◆ Task instructions:
Pictures are not part of the copy. Give again exactly the lines from the one with "Build this scene" to the one with "COL = SC.collection", inclusive.

◆ Recorded data:
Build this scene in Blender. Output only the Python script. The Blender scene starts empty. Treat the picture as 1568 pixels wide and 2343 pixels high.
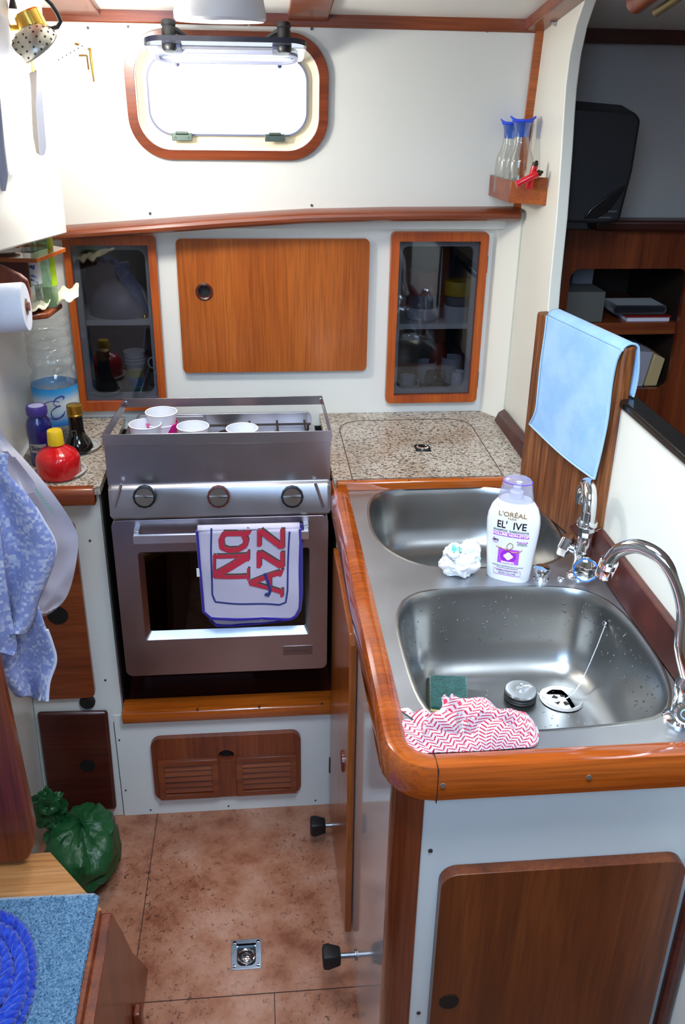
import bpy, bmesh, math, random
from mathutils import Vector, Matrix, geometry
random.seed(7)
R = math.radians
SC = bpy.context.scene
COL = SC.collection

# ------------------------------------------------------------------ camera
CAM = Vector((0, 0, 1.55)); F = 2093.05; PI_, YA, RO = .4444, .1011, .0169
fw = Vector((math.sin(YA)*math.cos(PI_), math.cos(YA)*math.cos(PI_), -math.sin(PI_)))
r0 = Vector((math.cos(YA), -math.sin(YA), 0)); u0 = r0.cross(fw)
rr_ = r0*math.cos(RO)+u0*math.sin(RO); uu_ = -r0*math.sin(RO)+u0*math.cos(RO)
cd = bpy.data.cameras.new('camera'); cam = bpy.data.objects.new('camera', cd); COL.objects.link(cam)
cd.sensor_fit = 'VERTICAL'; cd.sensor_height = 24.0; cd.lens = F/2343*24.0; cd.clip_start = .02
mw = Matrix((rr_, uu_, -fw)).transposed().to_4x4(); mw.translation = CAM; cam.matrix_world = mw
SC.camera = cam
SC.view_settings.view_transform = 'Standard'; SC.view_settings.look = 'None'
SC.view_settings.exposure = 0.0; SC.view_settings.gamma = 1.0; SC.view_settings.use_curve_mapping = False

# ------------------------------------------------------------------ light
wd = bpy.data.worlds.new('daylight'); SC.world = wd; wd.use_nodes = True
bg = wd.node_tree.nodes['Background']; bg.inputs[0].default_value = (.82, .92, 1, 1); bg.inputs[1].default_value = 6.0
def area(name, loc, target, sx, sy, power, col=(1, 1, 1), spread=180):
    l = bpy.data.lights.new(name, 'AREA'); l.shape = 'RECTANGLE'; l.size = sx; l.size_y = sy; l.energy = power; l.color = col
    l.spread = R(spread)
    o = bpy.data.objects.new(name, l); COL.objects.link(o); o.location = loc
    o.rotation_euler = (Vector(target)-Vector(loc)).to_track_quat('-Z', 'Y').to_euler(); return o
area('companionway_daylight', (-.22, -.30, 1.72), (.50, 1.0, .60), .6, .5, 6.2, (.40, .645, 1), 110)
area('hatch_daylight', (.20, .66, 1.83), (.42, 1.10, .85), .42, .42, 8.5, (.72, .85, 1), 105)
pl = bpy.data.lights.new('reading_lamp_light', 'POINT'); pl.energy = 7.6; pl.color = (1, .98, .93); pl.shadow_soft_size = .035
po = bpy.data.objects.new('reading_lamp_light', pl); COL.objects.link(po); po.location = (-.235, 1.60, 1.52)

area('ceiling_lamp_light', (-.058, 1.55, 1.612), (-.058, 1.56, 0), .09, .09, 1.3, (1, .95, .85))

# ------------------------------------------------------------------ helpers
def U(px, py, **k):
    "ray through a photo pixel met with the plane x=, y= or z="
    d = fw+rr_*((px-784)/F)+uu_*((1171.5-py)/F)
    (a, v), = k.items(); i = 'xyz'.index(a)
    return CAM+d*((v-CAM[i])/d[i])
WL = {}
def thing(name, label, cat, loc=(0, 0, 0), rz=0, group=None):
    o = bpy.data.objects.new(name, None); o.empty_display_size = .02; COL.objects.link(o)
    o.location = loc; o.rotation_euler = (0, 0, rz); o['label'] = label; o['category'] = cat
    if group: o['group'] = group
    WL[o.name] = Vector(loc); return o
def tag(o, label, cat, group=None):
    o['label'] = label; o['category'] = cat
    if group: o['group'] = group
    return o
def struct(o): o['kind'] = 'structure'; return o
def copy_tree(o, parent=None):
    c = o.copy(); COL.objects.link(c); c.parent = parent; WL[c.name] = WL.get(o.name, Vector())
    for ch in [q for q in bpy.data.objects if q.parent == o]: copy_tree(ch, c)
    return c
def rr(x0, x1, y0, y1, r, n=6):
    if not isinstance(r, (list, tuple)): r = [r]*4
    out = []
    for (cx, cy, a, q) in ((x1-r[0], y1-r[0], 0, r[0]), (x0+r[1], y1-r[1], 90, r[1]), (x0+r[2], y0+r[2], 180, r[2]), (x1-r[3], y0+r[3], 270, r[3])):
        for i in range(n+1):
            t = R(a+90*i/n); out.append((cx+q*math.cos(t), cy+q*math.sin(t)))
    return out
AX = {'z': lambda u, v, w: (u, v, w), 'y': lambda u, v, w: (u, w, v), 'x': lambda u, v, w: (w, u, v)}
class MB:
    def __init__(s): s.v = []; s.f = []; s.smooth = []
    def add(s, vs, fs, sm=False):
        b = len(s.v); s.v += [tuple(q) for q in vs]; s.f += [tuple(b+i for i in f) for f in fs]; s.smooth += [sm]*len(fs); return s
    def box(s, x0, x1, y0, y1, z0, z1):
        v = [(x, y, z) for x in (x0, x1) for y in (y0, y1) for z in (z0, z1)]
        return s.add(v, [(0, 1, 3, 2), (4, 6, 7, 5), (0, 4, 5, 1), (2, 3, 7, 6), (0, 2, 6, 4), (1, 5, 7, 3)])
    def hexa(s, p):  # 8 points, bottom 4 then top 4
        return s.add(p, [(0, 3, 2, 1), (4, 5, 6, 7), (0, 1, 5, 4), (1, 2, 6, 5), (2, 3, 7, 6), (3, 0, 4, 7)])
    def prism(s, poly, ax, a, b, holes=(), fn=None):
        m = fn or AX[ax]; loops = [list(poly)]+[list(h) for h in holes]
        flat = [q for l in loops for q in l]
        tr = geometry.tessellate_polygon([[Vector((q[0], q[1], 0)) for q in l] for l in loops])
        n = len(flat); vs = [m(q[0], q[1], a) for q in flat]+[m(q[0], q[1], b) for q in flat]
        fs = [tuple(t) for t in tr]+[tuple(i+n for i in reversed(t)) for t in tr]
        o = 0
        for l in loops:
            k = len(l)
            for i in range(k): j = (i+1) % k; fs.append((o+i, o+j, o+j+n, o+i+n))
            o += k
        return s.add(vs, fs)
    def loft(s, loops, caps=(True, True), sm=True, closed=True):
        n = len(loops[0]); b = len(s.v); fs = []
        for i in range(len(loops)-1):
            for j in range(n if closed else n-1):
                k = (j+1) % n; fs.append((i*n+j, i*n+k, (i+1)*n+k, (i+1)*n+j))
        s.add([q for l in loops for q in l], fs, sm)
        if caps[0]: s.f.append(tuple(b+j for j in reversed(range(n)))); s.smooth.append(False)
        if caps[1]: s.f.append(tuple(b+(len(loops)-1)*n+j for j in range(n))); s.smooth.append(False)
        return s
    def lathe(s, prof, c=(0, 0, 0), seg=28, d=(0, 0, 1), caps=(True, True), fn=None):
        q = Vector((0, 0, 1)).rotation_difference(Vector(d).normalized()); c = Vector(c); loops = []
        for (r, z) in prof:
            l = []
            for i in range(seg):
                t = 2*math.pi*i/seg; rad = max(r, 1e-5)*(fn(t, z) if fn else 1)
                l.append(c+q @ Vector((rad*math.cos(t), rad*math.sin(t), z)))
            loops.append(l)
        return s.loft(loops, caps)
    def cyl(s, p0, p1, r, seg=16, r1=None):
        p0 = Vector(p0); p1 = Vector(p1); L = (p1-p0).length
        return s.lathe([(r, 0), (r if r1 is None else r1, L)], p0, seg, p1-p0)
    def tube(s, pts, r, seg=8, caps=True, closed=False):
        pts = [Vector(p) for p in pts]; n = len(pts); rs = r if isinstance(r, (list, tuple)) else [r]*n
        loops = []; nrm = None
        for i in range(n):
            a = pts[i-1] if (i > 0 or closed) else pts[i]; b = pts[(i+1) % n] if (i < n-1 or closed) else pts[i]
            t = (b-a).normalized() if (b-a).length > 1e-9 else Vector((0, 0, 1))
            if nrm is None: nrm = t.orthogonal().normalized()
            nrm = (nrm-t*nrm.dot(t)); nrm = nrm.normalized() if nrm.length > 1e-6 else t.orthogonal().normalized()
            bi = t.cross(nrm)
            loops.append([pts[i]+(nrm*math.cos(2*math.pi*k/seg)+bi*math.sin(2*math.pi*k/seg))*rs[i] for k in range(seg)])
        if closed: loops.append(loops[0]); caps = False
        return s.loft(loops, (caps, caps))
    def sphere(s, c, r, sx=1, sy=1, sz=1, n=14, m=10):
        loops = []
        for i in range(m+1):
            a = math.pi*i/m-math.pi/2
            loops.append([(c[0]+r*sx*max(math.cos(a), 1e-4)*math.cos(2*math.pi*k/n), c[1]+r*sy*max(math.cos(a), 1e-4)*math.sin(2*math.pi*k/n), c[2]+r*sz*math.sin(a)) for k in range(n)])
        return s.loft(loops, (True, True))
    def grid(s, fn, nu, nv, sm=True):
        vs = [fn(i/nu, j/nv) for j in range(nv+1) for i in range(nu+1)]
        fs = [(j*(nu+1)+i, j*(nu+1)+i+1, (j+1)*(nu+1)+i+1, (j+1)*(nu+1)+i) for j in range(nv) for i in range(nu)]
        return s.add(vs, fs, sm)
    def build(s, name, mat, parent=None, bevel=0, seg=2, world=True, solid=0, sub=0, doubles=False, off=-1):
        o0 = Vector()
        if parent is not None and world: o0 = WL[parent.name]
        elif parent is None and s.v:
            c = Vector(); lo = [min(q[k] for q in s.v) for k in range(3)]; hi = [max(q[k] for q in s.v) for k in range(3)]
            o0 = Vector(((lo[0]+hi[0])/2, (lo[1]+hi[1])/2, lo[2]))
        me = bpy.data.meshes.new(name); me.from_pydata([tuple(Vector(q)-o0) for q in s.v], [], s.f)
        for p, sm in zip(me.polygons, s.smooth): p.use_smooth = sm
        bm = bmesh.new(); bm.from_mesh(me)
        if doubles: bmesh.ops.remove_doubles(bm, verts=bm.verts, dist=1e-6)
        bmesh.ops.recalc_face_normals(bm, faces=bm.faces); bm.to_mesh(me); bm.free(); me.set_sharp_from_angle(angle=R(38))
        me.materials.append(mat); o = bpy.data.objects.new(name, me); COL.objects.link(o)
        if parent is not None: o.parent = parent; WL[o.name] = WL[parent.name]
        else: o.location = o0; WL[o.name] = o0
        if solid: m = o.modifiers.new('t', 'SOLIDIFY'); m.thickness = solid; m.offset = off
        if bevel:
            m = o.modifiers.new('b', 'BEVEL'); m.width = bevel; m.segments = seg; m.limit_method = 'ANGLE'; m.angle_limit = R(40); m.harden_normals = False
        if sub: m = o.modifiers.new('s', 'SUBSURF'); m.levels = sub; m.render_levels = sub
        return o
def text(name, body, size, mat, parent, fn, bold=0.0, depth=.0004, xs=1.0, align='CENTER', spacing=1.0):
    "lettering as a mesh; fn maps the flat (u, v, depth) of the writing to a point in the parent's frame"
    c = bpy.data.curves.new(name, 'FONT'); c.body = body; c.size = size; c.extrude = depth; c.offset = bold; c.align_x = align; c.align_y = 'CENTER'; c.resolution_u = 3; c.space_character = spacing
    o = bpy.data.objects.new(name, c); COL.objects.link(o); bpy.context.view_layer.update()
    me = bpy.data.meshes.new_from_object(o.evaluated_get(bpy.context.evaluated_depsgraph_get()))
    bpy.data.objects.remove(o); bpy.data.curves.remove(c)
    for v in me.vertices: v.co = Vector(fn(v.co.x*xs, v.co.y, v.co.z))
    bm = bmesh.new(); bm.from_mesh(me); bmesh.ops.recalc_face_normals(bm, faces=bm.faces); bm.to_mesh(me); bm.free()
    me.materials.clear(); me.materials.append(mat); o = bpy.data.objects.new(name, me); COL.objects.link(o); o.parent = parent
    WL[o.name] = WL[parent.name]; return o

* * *

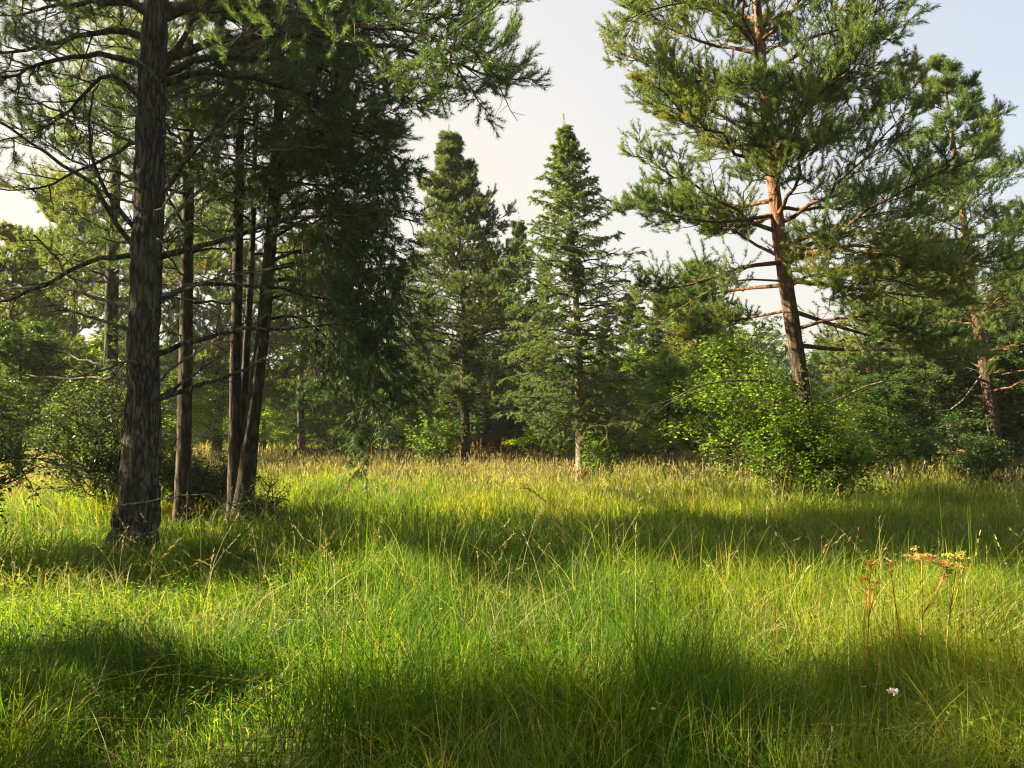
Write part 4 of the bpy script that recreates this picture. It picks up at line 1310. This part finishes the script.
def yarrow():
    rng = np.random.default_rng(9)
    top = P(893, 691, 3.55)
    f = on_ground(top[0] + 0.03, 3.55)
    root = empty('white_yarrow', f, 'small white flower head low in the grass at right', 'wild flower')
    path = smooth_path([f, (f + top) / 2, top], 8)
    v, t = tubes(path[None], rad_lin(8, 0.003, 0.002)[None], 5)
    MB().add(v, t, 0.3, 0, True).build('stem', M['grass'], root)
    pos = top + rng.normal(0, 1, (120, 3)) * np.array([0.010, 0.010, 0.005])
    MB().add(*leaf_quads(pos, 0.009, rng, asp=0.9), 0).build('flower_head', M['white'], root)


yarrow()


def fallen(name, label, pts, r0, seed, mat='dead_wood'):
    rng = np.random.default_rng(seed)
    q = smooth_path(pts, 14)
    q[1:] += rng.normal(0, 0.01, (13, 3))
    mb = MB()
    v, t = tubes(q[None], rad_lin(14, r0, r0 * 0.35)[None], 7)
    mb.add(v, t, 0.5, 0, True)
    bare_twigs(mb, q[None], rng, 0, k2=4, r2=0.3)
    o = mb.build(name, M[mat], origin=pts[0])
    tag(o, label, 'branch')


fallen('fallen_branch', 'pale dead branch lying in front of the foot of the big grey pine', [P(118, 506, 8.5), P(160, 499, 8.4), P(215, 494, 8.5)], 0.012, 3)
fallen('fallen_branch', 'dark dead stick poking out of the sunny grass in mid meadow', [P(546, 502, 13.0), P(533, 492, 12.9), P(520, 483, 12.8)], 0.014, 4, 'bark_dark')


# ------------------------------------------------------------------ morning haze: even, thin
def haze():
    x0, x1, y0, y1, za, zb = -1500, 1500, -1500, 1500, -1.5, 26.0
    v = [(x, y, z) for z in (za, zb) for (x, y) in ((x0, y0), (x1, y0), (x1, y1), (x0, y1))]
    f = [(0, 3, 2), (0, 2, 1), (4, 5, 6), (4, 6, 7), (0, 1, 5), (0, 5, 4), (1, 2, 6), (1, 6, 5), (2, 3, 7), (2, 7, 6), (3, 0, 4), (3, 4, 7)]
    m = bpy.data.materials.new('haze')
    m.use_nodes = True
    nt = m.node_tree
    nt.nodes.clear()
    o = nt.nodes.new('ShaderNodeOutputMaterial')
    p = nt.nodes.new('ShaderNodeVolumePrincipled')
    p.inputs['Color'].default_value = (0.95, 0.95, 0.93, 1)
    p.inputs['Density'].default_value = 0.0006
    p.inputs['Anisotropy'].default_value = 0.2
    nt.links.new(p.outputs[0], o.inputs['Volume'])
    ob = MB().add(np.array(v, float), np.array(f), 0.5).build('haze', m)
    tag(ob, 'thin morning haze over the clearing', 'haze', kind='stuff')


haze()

◆ Result of the task:
Build this scene in Blender. Output only the Python script. The Blender scene starts empty. Treat the picture as 1568 pixels wide and 2343 pixels high.
import bpy, bmesh, math, random
from mathutils import Vector, Matrix, geometry
random.seed(7)
R = math.radians
SC = bpy.context.scene
COL = SC.collection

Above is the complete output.